Mindfulness

Mindfulness is the practice of resting your awareness on your moment-to-moment experience, without judgment. It involves being present, rather than absent or distracted, and open to the current situation just as it is. 

This may sound simple and even inconsequential, but it's actually a radical thing to do because most of the time your mind is focused on the past or the future or on judgments and commentaries about the moment, rather than on the moment itself. For example, "I don't like this, it shouldn't be happening," or "What's wrong with me? I should be smarter, thinner, more successful." In fact, we're constantly arguing with reality and with ourselves, trying to get everything to be different from the way it is. The weather is always too hot or too cold, the food forever too spicy or not spicy enough, other drivers are perpetually too fast or too slow, other people too arrogant or too inept, and we're never quite good enough in any way. 

Have you ever noticed how little time you spend actually letting things as they are? Well, mindfulness is an invitation to do just that. Of course, you have your cherished preferences, we all do, and mindfulness doesn't require you to relinquish them. But every now and then you can stop, breathe, and just let things be, without resistance. You might actually enjoy this practice so much that you start making a habit of it. 

As young children, we're open without expectation to what life has to offer. Because we don't know what's about to happen next, we're constantly experiencing each moment afresh— a quality called beginner's mind. As a result, we spend most of our time in a state of wonder, gratitude, and joy— punctuated by the occasional temper tantrum or tearful meltdown, of course. In fact, happiness, wonder, gratitude, and joy are our natural states of being, our birthright as human beings, which we see reflected back to us in the innocence of a child. But we lose touch with these natural qualities as our minds develop and accumulate more beliefs, judgments, expectations, and preconceptions about how life should be and other people should act. 

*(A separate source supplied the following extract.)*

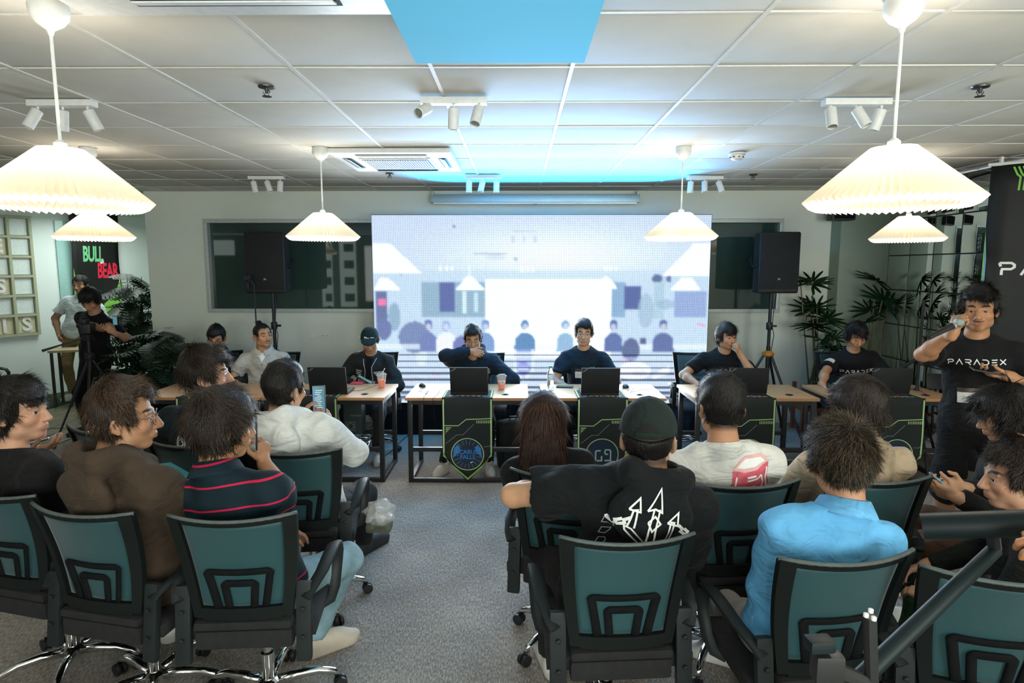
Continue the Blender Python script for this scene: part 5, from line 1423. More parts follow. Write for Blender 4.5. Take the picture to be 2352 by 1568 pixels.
# ================================================================== SOLID MODELLING OF FIGURES (smooth-blended fields -> one continuous mesh)
f32 = np.float32
def axis(lo, hi, fines, hf, hc):
    out = [lo]
    while out[-1] < hi:
        x = out[-1]; h = hc
        for a, b in fines:
            if a - hc * .5 <= x <= b: h = hf
        out.append(x + h)
    return np.array(out, f32)
class Field:
    def __init__(s, lo, hi, hc, fines=(), hf=0.005):
        s.ax = [axis(lo[i], hi[i], [(f[0][i], f[1][i]) for f in fines], hf, hc) for i in range(3)]
        s.F = np.full([len(a) for a in s.ax], 0.08, f32)
    def blk(s, lo, hi):
        sl = []; c = []
        for i in range(3):
            a = max(np.searchsorted(s.ax[i], lo[i]) - 1, 0); b = min(np.searchsorted(s.ax[i], hi[i]) + 1, len(s.ax[i]))
            if b - a < 1: return None, None
            sl.append(slice(a, b)); sh = [1, 1, 1]; sh[i] = b - a; c.append(s.ax[i][a:b].reshape(sh))
        return tuple(sl), c
    def _put(s, sl, d, k, op):
        a = s.F[sl]
        if op == 'add':
            h = np.maximum(k - np.abs(a - d), 0) / k; s.F[sl] = np.minimum(a, d) - h * h * k * f32(.25)
        elif op == 'sub':
            d = -d; h = np.maximum(k - np.abs(a - d), 0) / k; s.F[sl] = np.maximum(a, d) + h * h * k * f32(.25)
    def cone(s, a, b, ra, rb, k=.02, op='add', cut=None, sq=None):
        a = np.array(a, f32); b = np.array(b, f32); m = max(ra, rb) + k + .012
        sl, c = s.blk(np.minimum(a, b) - m, np.maximum(a, b) + m)
        if sl is None: return s
        ba = b - a; L2 = max(float(ba @ ba), 1e-8)
        px, py, pz = c[0] - a[0], c[1] - a[1], c[2] - a[2]
        t0 = (px * ba[0] + py * ba[1] + pz * ba[2]) / f32(L2)
        t = np.clip(t0, 0, 1)
        dx, dy, dz = px - ba[0] * t, py - ba[1] * t, pz - ba[2] * t
        d = np.sqrt(dx * dx + dy * dy + dz * dz) - (ra + (rb - ra) * t).astype(f32)
        if cut is not None:
            d = np.maximum(d, (t0 - f32(cut)) * f32(math.sqrt(L2)))
        s._put(sl, d.astype(f32), f32(k), op); return s
    def ell(s, c0, r, Rm=None, k=.02, op='add', pre=None):
        c0 = np.array(c0, f32); r = np.array(r, f32); m = float(r.max()) + k + .012
        ext = np.full(3, m, f32) if Rm is not None else r + k + .012
        sl, c = s.blk(c0 - ext, c0 + ext)
        if sl is None: return s
        px, py, pz = c[0] - c0[0], c[1] - c0[1], c[2] - c0[2]
        if Rm is not None:
            Q = [px * f32(Rm[0][i]) + py * f32(Rm[1][i]) + pz * f32(Rm[2][i]) for i in range(3)]
        else: Q = [px, py, pz]
        q = [Q[i] / r[i] for i in range(3)]; w = [Q[i] / (r[i] * r[i]) for i in range(3)]
        k0 = np.sqrt(q[0] * q[0] + q[1] * q[1] + q[2] * q[2]); k1 = np.sqrt(w[0] * w[0] + w[1] * w[1] + w[2] * w[2])
        d = k0 * (k0 - 1) / np.maximum(k1, f32(1e-6))
        s._put(sl, d.astype(f32), f32(k), op); return s
    def plane_cut(s, p, n, lo=None, hi=None):
        """keep the side n points away from"""
        p = np.array(p, f32); n = np.array(n, f32)
        lo = lo if lo is not None else [a[0] for a in s.ax]; hi = hi if hi is not None else [a[-1] for a in s.ax]
        sl, c = s.blk(lo, hi)
        if sl is None: return s
        d = (c[0] - p[0]) * n[0] + (c[1] - p[1]) * n[1] + (c[2] - p[2]) * n[2]
        s.F[sl] = np.maximum(s.F[sl], d.astype(f32)); return s
    def ripple(s, amp, seed=0, freq=42, lo=None, hi=None, direc=None):
        r_ = np.random.default_rng(seed); X, Y, Z = s.ax[0].reshape(-1, 1, 1), s.ax[1].reshape(1, -1, 1), s.ax[2].reshape(1, 1, -1)
        for j in range(5):
            w = r_.normal(size=3); w /= np.linalg.norm(w); w *= freq * r_.uniform(.5, 1.5); ph = r_.uniform(0, 6.28, 3)
            w2 = r_.normal(size=3) * 12
            s.F += (amp * .5 * np.sin(X * w[0] + Y * w[1] + Z * w[2] + ph[0] + 1.3 * np.sin(X * w2[0] + Y * w2[1] + Z * w2[2] + ph[1]))).astype(f32)
        return s
    def mesh(s):
        F = s.F; S = F < 0
        n0, n1, n2 = S.shape
        if not S.any(): return np.zeros((0, 3), f32), np.zeros((0, 4), np.int32)
        cnt = np.zeros((n0 - 1, n1 - 1, n2 - 1), np.int8)
        for a in (0, 1):
            for b in (0, 1):
                for c in (0, 1): cnt += S[a:n0 - 1 + a, b:n1 - 1 + b, c:n2 - 1 + c]
        act = (cnt > 0) & (cnt < 8)
        I, J, K = np.nonzero(act); ids = np.full(act.shape, -1, np.int32); ids[I, J, K] = np.arange(len(I), dtype=np.int32)
        acc = np.zeros((len(I), 3), f32); w = np.zeros(len(I), f32)
        C = [(a, b, c) for a in (0, 1) for b in (0, 1) for c in (0, 1)]
        vals = {c: F[I + c[0], J + c[1], K + c[2]] for c in C}
        X, Y, Z = s.ax
        pos = {c: np.stack([X[I + c[0]], Y[J + c[1]], Z[K + c[2]]], -1) for c in C}
        for c in C:
            for d in range(3):
                if c[d] == 0:
                    e = list(c); e[d] = 1; e = tuple(e); fa, fb = vals[c], vals[e]; m = (fa < 0) != (fb < 0)
                    t = (fa[m] / (fa[m] - fb[m]))[:, None]; acc[m] += pos[c][m] * (1 - t) + pos[e][m] * t; w[m] += 1
        V = acc / np.maximum(w, 1)[:, None]
        Q = []
        for d in range(3):
            o = [(1, 2), (2, 0), (0, 1)][d]
            A = np.take(S, range(0, S.shape[d] - 1), d); B = np.take(S, range(1, S.shape[d]), d); D = A != B
            sl = [slice(None)] * 3
            for e in o: sl[e] = slice(1, S.shape[e] - 1)
            ix = list(np.nonzero(D[tuple(sl)]))
            for e in o: ix[e] = ix[e] + 1
            def cell(p, q):
                jx = [ix[0].copy(), ix[1].copy(), ix[2].copy()]; jx[o[0]] -= p; jx[o[1]] -= q; return ids[jx[0], jx[1], jx[2]]
            q4 = np.stack([cell(1, 1), cell(0, 1), cell(0, 0), cell(1, 0)], -1)
            ins = A[ix[0], ix[1], ix[2]]
            q4[~ins] = q4[~ins][:, ::-1]; Q.append(q4)
        Q = np.concatenate(Q); Q = Q[(Q >= 0).all(1)]
        return V, Q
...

As adults, we live not in wonder but in expectation and disappointment, hoping for the best and fearing the worst, and we don't allow ourselves to experience life just as it is. As a result, we feel a constant sense of hunger, lack, and insufficiency, and we perpetually try to fill the hole we feel inside with things, experiences, people, accomplishments, substances. But we never achieve the satisfaction we crave because what we're truly hungering for is the direct experience of being itself, free of our concepts and preconceptions. The only way to provide it is through the practice of mindfulness— being present right now for our experience as it is. This direct experiencing, this intimacy with what is, provides fertile ground in which our inherent joy can grow and flower. 

Mindfulness reconnects us with the simple joy of being alive. Now, concentrating on a project at work or entering the zone in a sport isn’t necessarily mindfulness— it may merely be a form of conventional attention. For example, your laser-like focus at your computer may be purely mental and exclude the sensate dimension, and your immersion in tennis or skiing may bypass a more grounded, present-centered awareness. 

Mindfulness has a quality of relaxed, receptive openness that ordinary concentration may lack. This receptivity is crucial because it opens you to the possibility of just being, rather than constantly doing, and aligns you with the natural current of life. When practiced properly, mindfulness creates a self-aware inner spaciousness that welcomes thoughts, feelings, and other experiences just as they are and allows us to respond to life with balance and attunement, rather than reacting. This inner spaciousness is what confers on mindfulness its healing, stress-reducing power. 

As your mindfulness develops and deepens, and being present and open becomes an accustomed way of moving through the world, you develop the essential quality of presence itself. Have you ever been struck by someone who just exuded the sense of being here, embodied, open, connected, and available? This is what presence feels like. You may not notice it as it grows in you, but the people close to you will, because we crave presence in our relationships as reliably as we crave air or food. Steady presence, which mindfulness cultivates, is precious nourishment for the growing child and an essential ingredient in a healthy, mutually fulfilling relationship.